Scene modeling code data
▽

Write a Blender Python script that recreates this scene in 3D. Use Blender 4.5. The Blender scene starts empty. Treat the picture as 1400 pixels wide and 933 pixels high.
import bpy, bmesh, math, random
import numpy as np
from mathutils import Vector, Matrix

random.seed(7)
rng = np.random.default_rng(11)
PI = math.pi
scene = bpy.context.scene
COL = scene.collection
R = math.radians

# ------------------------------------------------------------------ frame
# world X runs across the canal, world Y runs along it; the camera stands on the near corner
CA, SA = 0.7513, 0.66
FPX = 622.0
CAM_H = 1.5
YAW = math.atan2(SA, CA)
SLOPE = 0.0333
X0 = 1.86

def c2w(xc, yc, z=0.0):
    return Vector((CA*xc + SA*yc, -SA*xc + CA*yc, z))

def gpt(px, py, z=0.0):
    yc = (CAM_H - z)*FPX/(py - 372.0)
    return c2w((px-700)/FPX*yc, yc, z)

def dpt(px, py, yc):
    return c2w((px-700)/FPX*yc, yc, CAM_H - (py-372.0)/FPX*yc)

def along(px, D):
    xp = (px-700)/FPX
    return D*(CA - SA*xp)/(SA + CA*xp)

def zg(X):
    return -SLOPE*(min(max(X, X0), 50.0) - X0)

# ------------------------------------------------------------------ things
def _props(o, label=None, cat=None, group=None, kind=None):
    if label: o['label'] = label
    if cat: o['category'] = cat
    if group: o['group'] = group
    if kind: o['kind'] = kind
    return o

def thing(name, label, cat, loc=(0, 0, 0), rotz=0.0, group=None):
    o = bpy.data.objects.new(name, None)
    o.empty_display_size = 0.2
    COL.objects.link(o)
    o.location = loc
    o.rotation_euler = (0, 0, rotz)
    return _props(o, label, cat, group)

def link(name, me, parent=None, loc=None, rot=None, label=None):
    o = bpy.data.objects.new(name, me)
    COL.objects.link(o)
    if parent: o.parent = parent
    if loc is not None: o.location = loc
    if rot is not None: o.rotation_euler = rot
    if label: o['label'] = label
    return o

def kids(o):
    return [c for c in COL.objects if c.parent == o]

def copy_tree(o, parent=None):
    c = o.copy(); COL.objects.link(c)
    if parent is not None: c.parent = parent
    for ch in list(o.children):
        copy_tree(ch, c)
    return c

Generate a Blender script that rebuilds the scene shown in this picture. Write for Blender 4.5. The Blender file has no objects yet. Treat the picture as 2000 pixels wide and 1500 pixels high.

△

* _Problem to solve_
Up to and including the line with "return _props(o, label, cat, group)", repeat the entries exactly, beginning at their first line.

* _Worked solution_
Write a Blender Python script that recreates this scene in 3D. Use Blender 4.5. The Blender scene starts empty. Treat the picture as 1400 pixels wide and 933 pixels high.
import bpy, bmesh, math, random
import numpy as np
from mathutils import Vector, Matrix

random.seed(7)
rng = np.random.default_rng(11)
PI = math.pi
scene = bpy.context.scene
COL = scene.collection
R = math.radians

# ------------------------------------------------------------------ frame
# world X runs across the canal, world Y runs along it; the camera stands on the near corner
CA, SA = 0.7513, 0.66
FPX = 622.0
CAM_H = 1.5
YAW = math.atan2(SA, CA)
SLOPE = 0.0333
X0 = 1.86

def c2w(xc, yc, z=0.0):
    return Vector((CA*xc + SA*yc, -SA*xc + CA*yc, z))

def gpt(px, py, z=0.0):
    yc = (CAM_H - z)*FPX/(py - 372.0)
    return c2w((px-700)/FPX*yc, yc, z)

def dpt(px, py, yc):
    return c2w((px-700)/FPX*yc, yc, CAM_H - (py-372.0)/FPX*yc)

def along(px, D):
    xp = (px-700)/FPX
    return D*(CA - SA*xp)/(SA + CA*xp)

def zg(X):
    return -SLOPE*(min(max(X, X0), 50.0) - X0)

# ------------------------------------------------------------------ things
def _props(o, label=None, cat=None, group=None, kind=None):
    if label: o['label'] = label
    if cat: o['category'] = cat
    if group: o['group'] = group
    if kind: o['kind'] = kind
    return o

def thing(name, label, cat, loc=(0, 0, 0), rotz=0.0, group=None):
    o = bpy.data.objects.new(name, None)
    o.empty_display_size = 0.2
    COL.objects.link(o)
    o.location = loc
    o.rotation_euler = (0, 0, rotz)
    return _props(o, label, cat, group)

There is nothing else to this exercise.